私は数学はそれほど得意ではない。微分方程式はなんとか解けたので、大学を追い出されずに済んだという程度だ。
だから、微分のなんたるかを一般的に説明できるようなレベルではない。イメージとしては、山あり谷ありの人生の多くのカーブをものすごく短くしてみた、一瞬の曲がりに対する接線の向きが、その瞬間の人生の方向であって、その次の瞬間には上を向いていた曲線が下を向いてしまうかもしれない、というようなもの。
そこで人生が普通の数式と違うのは、接線の向きというものは自分で変えることができるということ。
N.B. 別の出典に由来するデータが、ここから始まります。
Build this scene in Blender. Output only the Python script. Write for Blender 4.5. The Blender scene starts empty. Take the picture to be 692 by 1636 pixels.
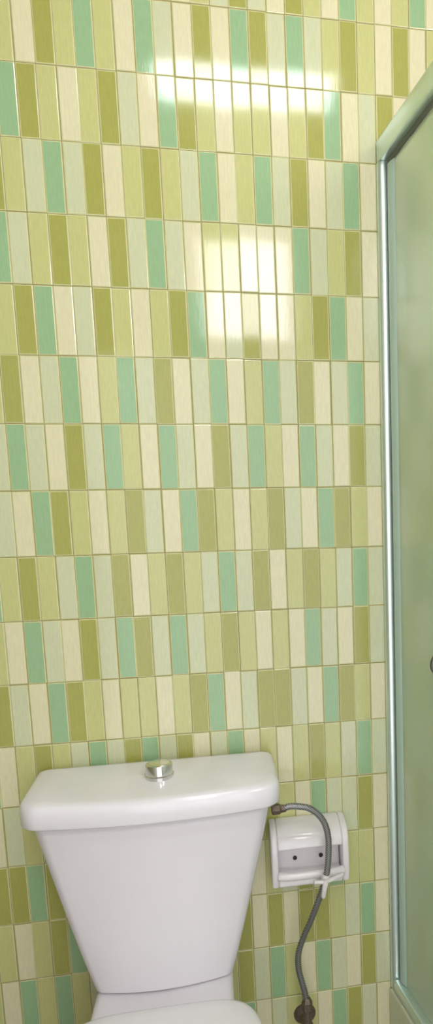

数学の問題だと、なんだかよくわからない曲線が数式とともにすでに引かれているのだけど、人生は自分でどんどん曲線を引いていくことができる。
その時々の極限、もうこれ以上細かくできないというところの連続というのが、時間であって、私たちすべてのものがその中にいるのだ。それを一瞬といってもいいし、Δと表現してもいいし、それこそ”今、このとき”といってもいいかもしれない。
その、直前はすでに過去であり変えることはできない。
そしてそれはすべてのことに通じる。
その、直後のことは未来でありそれを変えることはできる。今、このとき、未来を変えることができるのだ。
未来は予測可能かどうかはわらかないけど、変えることはできる。それが微分という概念に繋がる。
人生には一瞬一瞬絶えず変化する方向がある。その場にいる限りではその方向はわからないけれど、次の瞬間を決めることはできる。
ベクトルがどこを向いているのかはわからないかもしれないが、それがその人それぞれの人生の方向だ。その方向を自分なりに決めていくのが人生であるともいえる。